In Brooklyn, a school to close without graduating any students

Since Joel Klein became chancellor in 2002, the Department of Education has closed 32 high schools. But its latest school closure is unlike any that have come before.

When all the other high schools closed, they did so in stages, so that students already enrolled could stay put until they graduated, rather than have to start at a new school in the middle of their four years. But when the Agnes Humphrey School for Leadership, a progressive school that is the only high school in the Red Hook section of Brooklyn, closes its doors at the end of this year, it will be for good. And it will do so without ever having graduated a single student.

The unprecedented move is upsetting some parents and teachers, who worry that students will drop out rather than finding a new high school. City officials said they plan to talk to the students about their options, but four days after the school closure was announced, that hasn’t happened.

“The majority of the kids are saying, if this is going to happen, they’re not going to continue going to school,” Vickie LaSalle, whose daughter is a junior, said today. “Some of them are saying they’re going to get their GED. Some are saying they’re going to drop out.”

That’s what another mother predicted on Tuesday morning, just after the school’s closure was announced. She said she thought many of the students would drop out rather than commute to schools outside of Red Hook, a neighborhood that doesn’t have a subway station

The high school branch of Agnes Humphrey opened in 2006, adding onto an elementary and middle school that had already been open. The elementary school is also closing this spring, and the middle school will be phased out.

Advocates said that the department’s decision could hurt Agnes Humphrey parents and students.

“It’s a problem for the families,” said Andrea Feduzi, the acting executive director of Directions for Our Youth, which last year held a citywide dropout summit. “It’s a pity that these decisions are made without taking into account the best interests of the families and the community.”

A DOE spokeswoman, Melody Meyer, told me that closing the school is in fact in the community’s best interest, because it wasn’t moving its students toward graduation at an acceptable pace.

Just about 40 percent of ninth-graders last year earned 10 or more credits, the number considered necessary for students to be on pace to graduation, according to the school’s 2007-2008 progress report; just over 50 percent of tenth-graders earned that many credits. Because the high school has not yet generated a graduation rate, it did not receive a letter grade on its progress report. Students did outperform their peers at schools the DOE considers similar to Agnes Humphrey on math and science Regents exams, the report indicates.

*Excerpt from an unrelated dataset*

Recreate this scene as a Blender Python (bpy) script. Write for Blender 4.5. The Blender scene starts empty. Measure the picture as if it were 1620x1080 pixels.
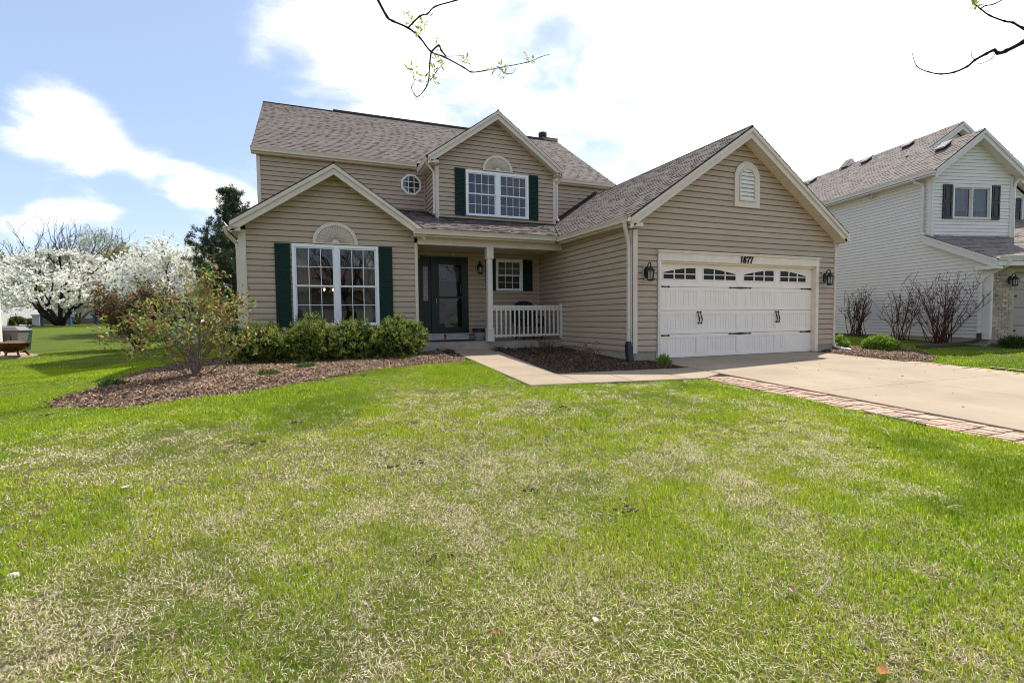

School officials rarely allow students to transfer into a new high school during the middle of their four years. But Agnes Humphrey students will be encouraged to transfer, and an official at the DOE’s enrollment office will help each of the high school’s approximately 80 students find a new school, Meyer said.

“Not a lot of schools grant transfers, but this is not a lot of students, and this is a unique situation,” Meyer said.

So far, students haven’t learned when this process will begin, or how they will be assigned to schools for next year, LaSalle said.

For now, members of the school community must carry on with high school while dealing with the disruptive news they received this week.

“The students feel as though they have been trying so hard, and now they are just going to be sent away, without even getting the chance to try to graduate from a school that some of them have been in for almost 10 years,” a teacher wrote in an e-mail to GothamSchools on Tuesday.

LaSalle said that since receiving the news about her school on Monday night, her daughter has been stressed out and distracted from her schoolwork.

“Instead of thinking about a college she’s got to think about a high school,” LaSalle said.